Yesterday I did something that made me feel like a total plonker. I was using a social networking site (I won’t say which one – though many of you will know by now) and as these sites do it has the feature to check your webmail address book for existing members and send invites to other people. I avoided the “Auto-invite” option and went to “Manually invite”. The next screen presented me with the title “Find your friends who are already on XXXXX” and a button labelled “Next”, and a list of addresses with a pre-ticked checkbox next to each (and no uncheck all option).

Oops. Pressing that Next button did not find which friends were already members. It sent invites to everyone.

I’m really sorry if I spammed you.

Usability lessons

  • Don’t use “Next” as a label for the final step. To me, and I think to a sizeable number of others as well, “Next” implies that you’ll be going onto the next step of a multi-step process. The final step that actually does something meaningful should have a more meaningful label.
  • Give every page or every step of a process a unique page heading.
  • Limit the number of emails a single user can generate at one time.
  • Provide tools to help users manipulate large sets of data (i.e. an uncheck all option).

User lessons

  • Don’t assume that the people making the site have got the above right.
  • If you’re even slightly confused as to what will happen, assume the worst rather than the best and act accordingly.

After this I had a look at my Gmail address book. It was full of rubbish. People I had emailed just once (all those unsubscribe@ or abuse@ addresses for example. Irony.); people who had left the companies and email addresses in question behind; lots of people I didn’t recognise at all; at least six of my own email addresses.
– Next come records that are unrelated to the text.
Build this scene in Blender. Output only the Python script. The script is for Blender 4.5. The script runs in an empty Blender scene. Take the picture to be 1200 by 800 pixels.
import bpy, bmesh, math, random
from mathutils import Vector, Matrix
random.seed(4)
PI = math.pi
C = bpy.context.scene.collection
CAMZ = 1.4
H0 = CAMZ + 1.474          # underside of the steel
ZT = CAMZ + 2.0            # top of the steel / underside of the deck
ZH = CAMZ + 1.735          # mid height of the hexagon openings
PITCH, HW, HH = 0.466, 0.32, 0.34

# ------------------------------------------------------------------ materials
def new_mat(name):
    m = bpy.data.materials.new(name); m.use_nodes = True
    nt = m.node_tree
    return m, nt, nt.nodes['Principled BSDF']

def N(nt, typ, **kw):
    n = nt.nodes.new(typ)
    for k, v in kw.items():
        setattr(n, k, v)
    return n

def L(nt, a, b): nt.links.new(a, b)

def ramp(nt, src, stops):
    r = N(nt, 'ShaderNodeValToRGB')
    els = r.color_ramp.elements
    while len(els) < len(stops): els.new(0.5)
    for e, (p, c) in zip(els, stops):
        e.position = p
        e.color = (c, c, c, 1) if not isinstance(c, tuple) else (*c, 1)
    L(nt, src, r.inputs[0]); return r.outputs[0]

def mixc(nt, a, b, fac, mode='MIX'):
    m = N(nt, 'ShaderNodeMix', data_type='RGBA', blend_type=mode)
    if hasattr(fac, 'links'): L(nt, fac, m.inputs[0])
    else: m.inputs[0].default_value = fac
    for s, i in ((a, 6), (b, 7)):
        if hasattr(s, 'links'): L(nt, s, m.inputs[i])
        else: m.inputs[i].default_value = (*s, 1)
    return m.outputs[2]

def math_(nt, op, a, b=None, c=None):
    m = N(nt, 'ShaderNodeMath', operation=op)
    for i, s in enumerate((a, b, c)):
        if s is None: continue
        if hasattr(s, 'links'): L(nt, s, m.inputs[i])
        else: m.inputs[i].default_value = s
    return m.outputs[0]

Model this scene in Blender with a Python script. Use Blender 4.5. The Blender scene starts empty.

How many of you ever manage your Gmail address book? There’s a bunch of features in there for doing so, but one of the selling points of Gmail is that you never need to manage anything – there’s enough storage and enough processing power on the Google servers to keep everything, forever.

We’re trapped in a half-way world where the computing power allows us to never delete or manually manage anything but the interfaces and mashups only really work if you do.